## Information shown
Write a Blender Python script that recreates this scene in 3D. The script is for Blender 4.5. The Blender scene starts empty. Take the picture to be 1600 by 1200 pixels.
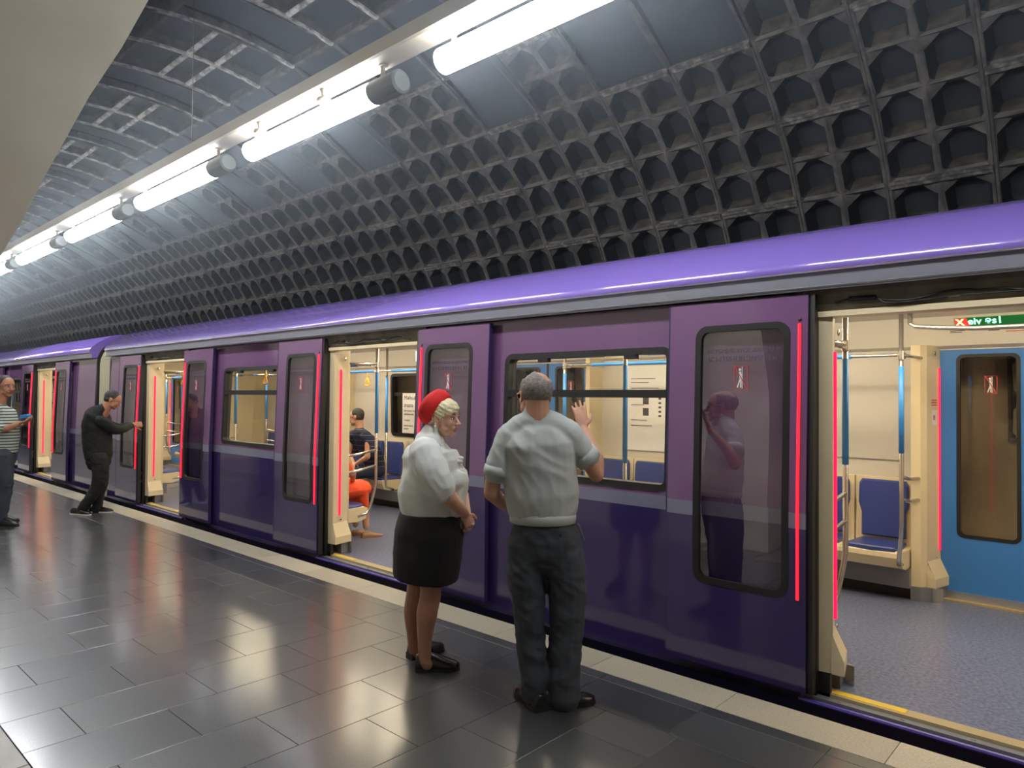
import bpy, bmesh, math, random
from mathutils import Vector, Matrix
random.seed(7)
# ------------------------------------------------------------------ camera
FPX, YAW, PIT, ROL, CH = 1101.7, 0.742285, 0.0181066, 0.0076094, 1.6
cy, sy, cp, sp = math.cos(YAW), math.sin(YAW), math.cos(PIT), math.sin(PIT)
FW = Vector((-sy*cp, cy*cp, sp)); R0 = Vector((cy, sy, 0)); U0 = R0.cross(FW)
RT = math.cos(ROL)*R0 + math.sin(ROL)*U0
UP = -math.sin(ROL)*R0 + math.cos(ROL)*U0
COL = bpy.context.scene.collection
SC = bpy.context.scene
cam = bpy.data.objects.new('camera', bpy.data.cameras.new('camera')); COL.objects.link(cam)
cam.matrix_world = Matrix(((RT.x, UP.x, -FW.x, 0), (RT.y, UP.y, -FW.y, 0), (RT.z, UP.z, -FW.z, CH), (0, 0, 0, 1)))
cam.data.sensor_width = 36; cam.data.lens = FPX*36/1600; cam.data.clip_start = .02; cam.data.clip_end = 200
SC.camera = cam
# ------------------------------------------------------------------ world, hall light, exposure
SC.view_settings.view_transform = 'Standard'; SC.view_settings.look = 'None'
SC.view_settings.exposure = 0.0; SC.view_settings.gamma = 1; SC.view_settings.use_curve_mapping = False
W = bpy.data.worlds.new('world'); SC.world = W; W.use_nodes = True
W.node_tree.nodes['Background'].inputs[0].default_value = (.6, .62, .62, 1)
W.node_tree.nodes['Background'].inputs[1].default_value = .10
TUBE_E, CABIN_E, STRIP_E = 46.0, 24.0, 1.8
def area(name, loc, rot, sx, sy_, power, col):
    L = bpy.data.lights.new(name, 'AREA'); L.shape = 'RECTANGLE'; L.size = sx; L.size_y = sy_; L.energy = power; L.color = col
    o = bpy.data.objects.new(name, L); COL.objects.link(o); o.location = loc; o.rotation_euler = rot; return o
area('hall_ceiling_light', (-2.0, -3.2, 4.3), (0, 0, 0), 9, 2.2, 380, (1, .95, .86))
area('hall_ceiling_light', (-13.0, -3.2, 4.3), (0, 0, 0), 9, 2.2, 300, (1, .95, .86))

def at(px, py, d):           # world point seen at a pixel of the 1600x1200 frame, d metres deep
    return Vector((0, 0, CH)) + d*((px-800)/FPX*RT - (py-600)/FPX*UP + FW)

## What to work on
Where a line holds "scene", copy it out.

## Exercise response
Write a Blender Python script that recreates this scene in 3D. The script is for Blender 4.5. The Blender scene starts empty. Take the picture to be 1600 by 1200 pixels.
COL = bpy.context.scene.collection
SC = bpy.context.scene